A grande maioria das gravações estava no estágio de demo, só com a voz de Cássia e seu violão. Escolhidas as músicas, Nando se encarregou de, junto à banda que acompanhava a cantora, finalizar os arranjos. O engenheiro de som Dado Mello, que fez trabalho similar no disco-tributo a Capiba deixado inacabado por Raphael Rabello, foi encarregado de mixagem. Uma série de convidados especiais - "saídos da parede da memória", como Nando se referiu às ligações afetivas e espirituais que Cássia mantinha com outros músicos - foi também convocada para o disco. Zélia Duncan (cantando em Get Back, cover dos Beatles), os Paralamas do Sucesso Bi e Barone (que tocam em Nenhum Roberto, na qual Roberto Frejat também canta) e Gilberto Gil (em Fiz o que Pude) são os nomes em destaque. "Todos eram pessoas que a admiravam, que tinham uma relação especial com ela e a quem ela admirava também. Houve coerência na escolha dos convidados", fala Nando.

Como Cássia era a intérprete mais íntima da obra do próprio Nando, não faltam ao disco canções do compositor. All Star, No Recreio (a faixa de trabalho do álbum, já distribuída às rádios), e as já citadas Nenhum Roberto e Fiz o que Pude foram as escolhidas. Uma outra cover dos Beatles (Julia) e versões de Caetano Veloso (Eu Sou Neguinha), Cazuza (Só se For a Dois) e Zé Ramalho (Vila do Sossego) completam o repertório.

Nando ressalta que a escolha das canções foi tão próxima quanto o possível da seleção que a própria Cássia faria. "Nossa principal preocupação foi fazer com que o disco tivesse uma unidade, não ficasse com cara de 'colcha-de-retalhos'. Não houve um critério único para a escolha; foi um processo afetivo, documental e estético", narra Nando. "Foi difícil concluir o trabalho de uma artista que não está aqui para dar o seu aval. Mas, como já produzi dois discos dela, pensava a todo instante o que ela faria ou não", conta o amigo e produtor. Curiosamente, duas das músicas, Nenhum Roberto e Fiz o que Pude, Nando recorda, constavam da primordial demo que o compositor ofertou à cantora, ainda em 1992, com músicas até então inéditas.

"Posso garantir que ela sem dúvida aprovaria o resultado final. O disco não traiu de maneira alguma sua memória e ficou no padrão da qualidade que a Cássia tinha com seu trabalho", diz Nando.
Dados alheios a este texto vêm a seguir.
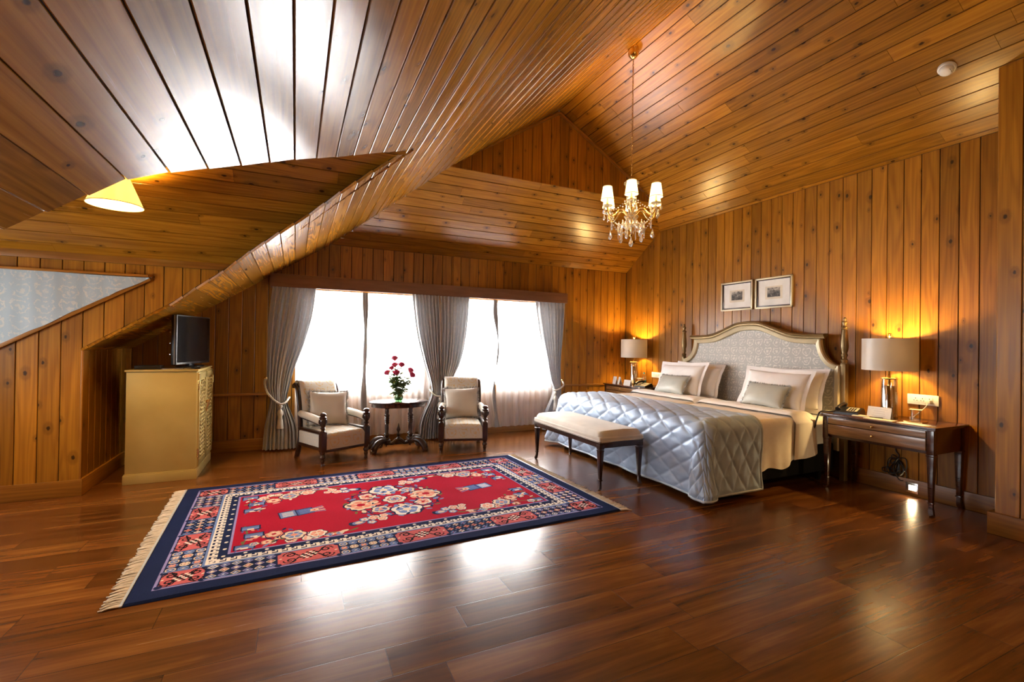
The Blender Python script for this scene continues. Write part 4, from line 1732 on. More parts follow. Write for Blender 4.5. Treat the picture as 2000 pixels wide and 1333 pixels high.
RZ_ = -PI / 2      # facing the foot of the bed
PB = BZ + .05
pillow('white pillow at the back of the right pair, against the headboard', .70, .40, .16, (4.88, 3.36, PB), RZ_, math.radians(18), 1, .02)
pillow('white pillow at the front of the right pair, behind the grey cushion', .72, .41, .17, (4.68, 3.42, PB), RZ_, math.radians(22), 2, -.02)
pillow('white pillow at the back of the left pair, against the headboard', .74, .40, .16, (4.88, 4.68, PB), RZ_, math.radians(18), 3, -.02)
pillow('white pillow at the front of the left pair, behind the grey cushion', .74, .42, .17, (4.68, 4.78, PB), RZ_, math.radians(22), 4, .03)
cushion('oblong grey silk cushion with fringe on the bed half nearer the camera', .49, .27, .12, lean((4.53, 3.40, PB + .012), RZ_, math.radians(30), .27, -.03), MAT['grey_silk'], .028, 8, 'grey cushions on the bed')
cushion('oblong grey silk cushion with fringe on the bed half toward the windows', .5, .27, .12, lean((4.53, 4.76, PB + .012), RZ_, math.radians(30), .27, .02), MAT['grey_silk'], .028, 9, 'grey cushions on the bed')

# ================================================================ BENCH
bn = thing('bench', 'long ivory upholstered bench with dark tapered legs at the foot of the bed', 'bench', (2.825, 4.215, 0))
bm = nb()


def bseat(s, q):
    x, y = (s - .5) * 2, (q - .5) * 2
    ex = max(0, abs(x) - .7) / .3
    ey = max(0, abs(y) - .86) / .14
    r = min(1, (ex ** 3 + ey ** 3))
    z = .545 - .012 * (x * x) - .1 * r ** 2.2
    return V((x * (.262 - .0 * r), y * .66, max(z, .44)))


gridf(bm, 24, 60, bseat)
box(bm, (0, 0, .462), (.515, 1.312, .05), .012)
link('seat', bm, MAT['bench_fabric'], bn, 70)
bm = nb()
box(bm, (0, 0, .418), (.51, 1.305, .05), .004)
box(bm, (0, 0, .39), (.47, 1.27, .016), .003)
box(bm, (0, 0, .4435), (.522, 1.318, .008), .002)
link('seat_frame', bm, MAT['walnut_dark'], bn, 40)
for sx in (-1, 1):
    for sy in (-1, 1):
        bm = nb()
        x, y = sx * .228, sy * .625
        box(bm, (x, y, .40), (.056, .056, .036), .003)
        box(bm, (x, y, .377), (.05, .05, .008), .002)
        box(bm, (x, y, .362), (.054, .054, .01), .003)
        box(bm, (x, y, .22), (.05, .05, .28), .005, taper=.52)
        box(bm, (x, y, .085), (.036, .036, .012), .004)
        M = Matrix.Translation((x, y, 0))
        pts = [(x, y, .085), (x, y, .05), (x + sx * .004, y + sy * .004, .025), (x + sx * .014, y + sy * .014, .004)]
        tube(bm, pts, [.014, .015, .018, .016], 4)
        link('leg', bm, MAT['walnut_dark'], bn, 40)

# ================================================================ NIGHTSTANDS


def nightstand(label, loc, w=.87, d=.5):
    """front faces -x; local origin on the floor at the middle of the front edge"""
    t = thing('nightstand', label, 'nightstand', loc, 0, 'dark wood nightstands beside the bed')
    hw = w / 2
    bm = nb()
    box(bm, (d / 2, 0, .712), (d + .05, w + .04, .018), .005)
    box(bm, (d / 2, 0, .699), (d + .024, w + .024, .012), .004)
    link('top', bm, MAT['ns_wood'], t, 40)
    bm = nb()
    box(bm, (d / 2 + .01, 0, .595), (d - .02, w - .01, .195), .003)
    for s in (-1, 1):
        box(bm, (.012, s * (hw - .024), .595), (.034, .05, .198), .003)
        box(bm, (d - .02, s * (hw - .024), .595), (.034, .05, .198), .003)
    link('case', bm, MAT['ns_wood'], t, 40)
    for z, h in ((.658, .058), (.574, .096)):
        bm = nb()
        box(bm, (.0, 0, z), (.022, w - .104, h), .003)
        dr = link('drawer', bm, MAT['ns_front'], t, 40)
        bm = nb()
        M = Matrix.Translation((-.009, 0, z)) @ Matrix.Rotation(-PI / 2, 4, 'Y')
        lathe(bm, [(.005, 0), (.005, .01), (.011, .014), (.012, .02), (.008, .025), (.002, .027)], (0, 0, 0), 14, M)
        link('knob', bm, MAT['brass'], dr, 60)
    for x, fx in ((.025, -1), (d - .025, 1)):
        for s in (-1, 1):
            y = s * (hw - .026)
            bm = nb()
            box(bm, (x, y, .488), (.056, .056, .02), .004)
            box(bm, (x, y, .292), (.052, .052, .374), .005, taper=.56)
            box(bm, (x, y, .104), (.04, .04, .01), .003)
            tube(bm, [(x, y, .1), (x, y, .06), (x + fx * .003, y + s * .003, .035), (x + fx * .014, y + s * .012, .004)], [.019, .02, .023, .021], 4)
            link('leg', bm, MAT['ns_wood'], t, 40)
    return t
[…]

Ele afirma, em seguida, que não há garantias de que outros discos póstumos possam se seguir a Dez de Dezembro. "Ainda sobrou alguma coisa inédita, mas não muita", diz o produtor em relação ao resto do acervo deixado por Cássia. "Prefiro esperar e ver o que vai acontecer com este disco novo, como as pessoas reagirão, para só então pensar no futuro."